Eu acredito que o 1º GpAvEmb teve que absorver, com os P-16E, os reflexos da conhecida receita de quem só guarda a capacidade de comprar coisas, por incapaz de produzi-las (e o Grippen vem aí!). Adquire-se novos equipamentos e tecnologias, mas não se tem as disposições necessárias para o que vai além da "posse", e o prestígio/status decorrentes da posse. De alguma maneira a "cultura burocrata- estatal", que gerou a "sociedade nacional" e as Forças Armadas (considerando que homens e mulheres que vestem fardas provêm desta mesma sociedade, e só podem refletir este "estado mental") são vítimas da versão tropical do que Saint-Exupéry denunciou nos franceses, outro povo enredado no Estado, a falta da "Moral do Declive" (que lhes custou a humilhação da derrota relâmpago e da ocupação). Uma maldição cultural que sempre permite fazer faltar o que seria necessário, culpando-se o pouco que se tem.
A chegada dos P-16E no GAE, mal comparando, reflete o caso da esquadra de 1910 (mal comparando, e guardadas as proporções), quando aquela cultura a que me referi, acima, representada, talvez, ainda na mentalidade da "Marinha de Madeira", descurou até mesmo da provisão de pessoal suficiente para fazer frente às novas demandas de mão obra para tripular aqueles barcos. Descurou, também, da infraestrutura capaz de lidar com aquelas novas tecnologias, da sua manutenção (quiçá aperfeiçoamento, porque tecnologias compradas estão logo ultrapassadas) para garantir o seu pleno funcionamento e aproveitamento. O resultado é a inevitável queda na operacionalidade e dispêndio inconsequente de dinheiro. Vejam os amáveis leitores, quantos encouraçados da geração dos dois Minas Gerais de 1910, construídos entre 1910 e 1914, que nas principais potências lutaram na Primeira E Segunda guerras mundiais, enquanto que os antigos Minas Gerais capengavam já, terrivelmente, em 1918, e só puderam desempenhar o papel de bateria costeira, estáticos, guardando portos, a partir de 1942.

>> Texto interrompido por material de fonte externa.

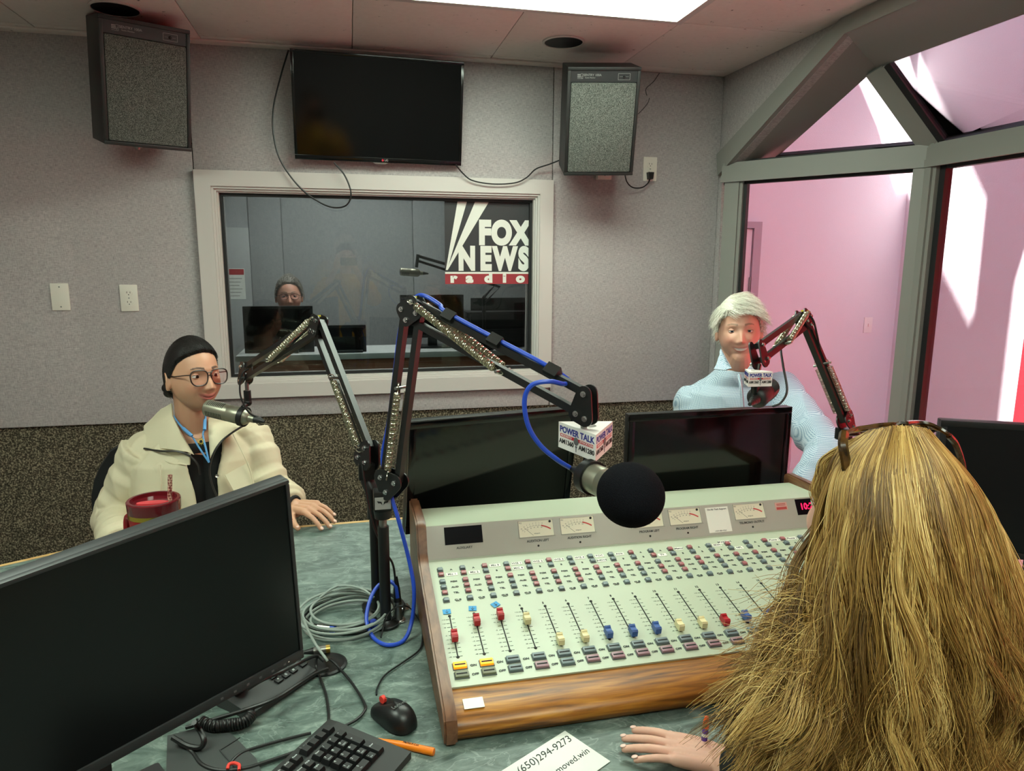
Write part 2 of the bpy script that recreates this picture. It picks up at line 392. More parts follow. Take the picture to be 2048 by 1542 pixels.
# ================================================================ bay window on the right
C0 = Vector((1.84, 3.335, 0)); C1 = Vector((2.345, 2.575, 0)); C2 = Vector((2.345, .55, 0)); C3 = Vector((1.84, -.21, 0))
ZS, ZT = .40, 2.0
A0, A1 = Vector((1.835, 3.375, 2.012)), pX(1697, 68, 1.835)
A0f, A1f = Vector((1.835, 3.398, 2.116)), pX(1672, 55, 1.835)
nf = Vector((C1.y-C0.y, -(C1.x-C0.x), 0)).normalized()
def on_facet(x, y):
    d = ray(x, y); return CAM+d*((C0-CAM).dot(nf)/d.dot(nf))
B1 = Vector((2.075, 2.615, 2.352)); _n = (A1-A0).cross(B1-A0); _d = ray(1541, 326); B0 = CAM+_d*((A0-CAM).dot(_n)/_d.dot(_n)); B2 = Vector((2.05, .5, 2.35))
wr = struct(MB().prism([(3.40, 0), (3.40, ZC+.1), (YF, ZC+.1), (YF, 0), (-.2, 0), (-.2, ZS), (3.335, ZS), (3.335, 0)][::-1] if False else
     [(YF, 0), (3.415, 0), (3.415, ZC+.1), (YF, ZC+.1)], XR, XR+.10, 0, Matrix(((0, 0, 1, 0), (1, 0, 0, 0), (0, 1, 0, 0), (0, 0, 0, 1))),
     holes=[[(-.21, ZS), (3.33, ZS), (3.37, 2.012), (A1.y-.0, A1.z-.002), (-.21, A1.z-.002)]]).build('wall_right', 'wall_fabric', smooth=0), 'grey fabric wall with the bay window opening')
w2 = struct(thing('window_2', None, None, (2.2, 2.5, ZS)), 'angled grey framed bay window with sloped glass above')
T2 = Matrix.Translation((-2.2, -2.5, -ZS))
# header band and diagonal beam: front strip, deep soffit
def slab(name, pts, nrm, th, m, par, T=T2):
    pts = [Vector(p) for p in pts]; n = Vector(nrm); k = len(pts); mb = MB(T)
    mb.add(pts+[p+n*th for p in pts], [tuple(range(k)), tuple(reversed(range(k, 2*k)))]+[(i, i+k, (i+1) % k+k, (i+1) % k) for i in range(k)])
    me = mb.mesh(name); bm = bmesh.new(); bm.from_mesh(me); bmesh.ops.recalc_face_normals(bm, faces=bm.faces); bm.to_mesh(me); bm.free()
    return link(name, me, m, par, 0)
A2, A2f = Vector((1.835, -.3, A1.z)), Vector((1.835, -.3, ZC-.002))
slab('header_board', [A0f, A1f, A1, A0], (-1, 0, 0), .018, 'bay_paint', w2)
slab('header_board', [A1f, Vector((1.835, A1f.y-.05, ZC-.0005)), Vector((1.835, -.3, ZC-.0005)), A2, A1], (-1, 0, 0), .018, 'bay_paint', w2)
off = Vector((-.010, 0, 0))
slab('soffit_board', [A0+off, A1+off, B1, B0], (.3, .1, .9), .03, 'bay_paint', w2)
slab('soffit_board', [A1+off, A2+off, B2, B1], (0, 0, 1), .03, 'bay_paint', w2)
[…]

O suprimento de peças de reposição, num instante, mostrou-se absolutamente inadequado. Os equipamentos que vieram instalados nas células logísticas, como material de "giro", foram consumidas num upa! E num instante a disponibilidade dos novos aviões despencou. Como a atestar a fragilidade da linha de suprimento de peças e componentes, entre NOV78 e MAI79 um dos nossos aviões, e pessoal, teve que seguir para os Estados Unidos, para servirem de inspetores, ou coisa parecida, para disponibilizar equipamentos nossos, encalhados lá, e terrivelmente necessários aqui!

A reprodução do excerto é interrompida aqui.